18. The valve of Claim 17 wherein: said biasing means further comprises a spring having helical coils thereof which substantially wrap around said circumferential wall of said cup.

19. The valve of Claim 18 further comprising: a bushing having an annular shape with a first face and a second face thereof, said bushing being mounted around a predetermined portion of said circumferential wall of said cup and having at least one of said coils of said spring abutting thereagainst on said first face thereof; and said second face of said bushing and said flange of said cup axially trapping said seal therebetween.

20. The valve of Claim 15 further comprising: a lawn sprinkler system having said conduit attached thereto whereby said valve drains water therefrom when water pressure is substantially reduced thereby preventing harmful freezing of water therein.

21. The valve of Claim 15 further comprising: a pneumatic system having said conduit attached thereto whereby said valve drains a gas therefrom when said gas pressure is substantially reduced.

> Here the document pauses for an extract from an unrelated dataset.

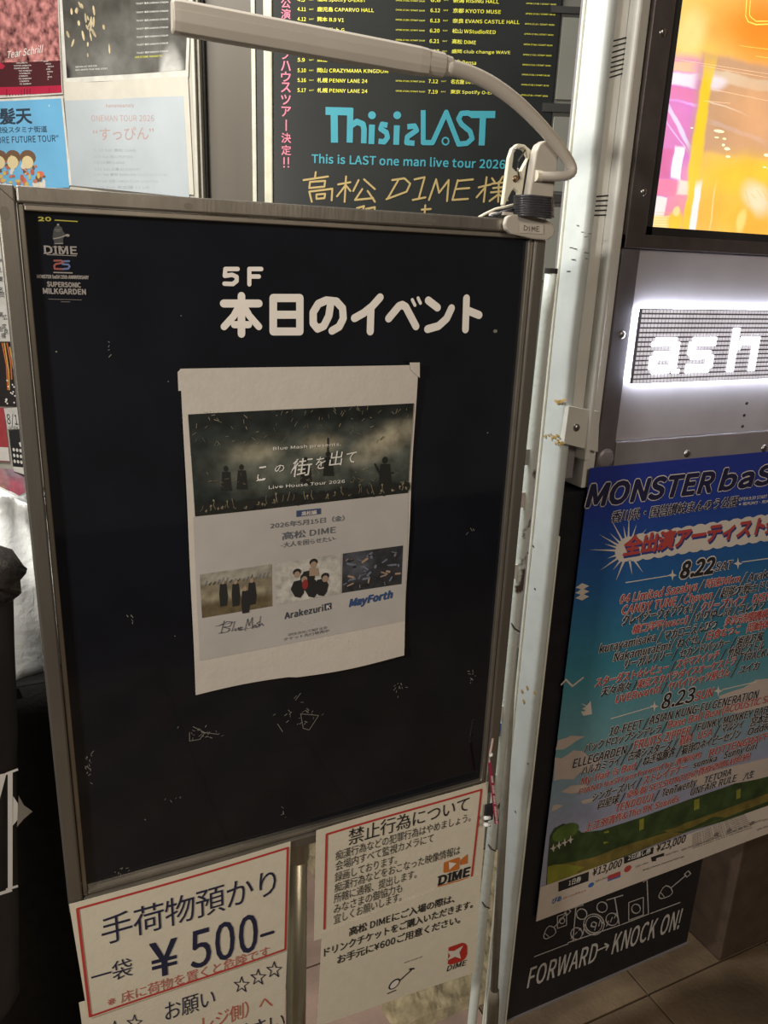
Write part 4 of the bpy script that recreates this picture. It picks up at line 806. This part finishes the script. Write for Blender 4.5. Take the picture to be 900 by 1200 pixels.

22. A retainer juxtapositioned within a tubular conduit for maintaining the preselected position of components of a valve contained therein, said retainer comprising: a wire having a substantially straight center segment with an angled segment being joined to each end thereof, said retainer further having a pair of substantially semi-circular circumferential segments each extending from a respective end of each of said angled segments opposite from said center segment, said pair of substantially semi-circular segments being compressibly juxtapositioned within a preselected portion of an interior surface of said tubular conduit.

23. The retainer of Claim 22 further comprising: a lawn sprinkler system having said tubular conduit attached thereto whereby said valve drains water therefrom when said water pressure is substantially reduced thereby preventing harmful freezing of said water therein.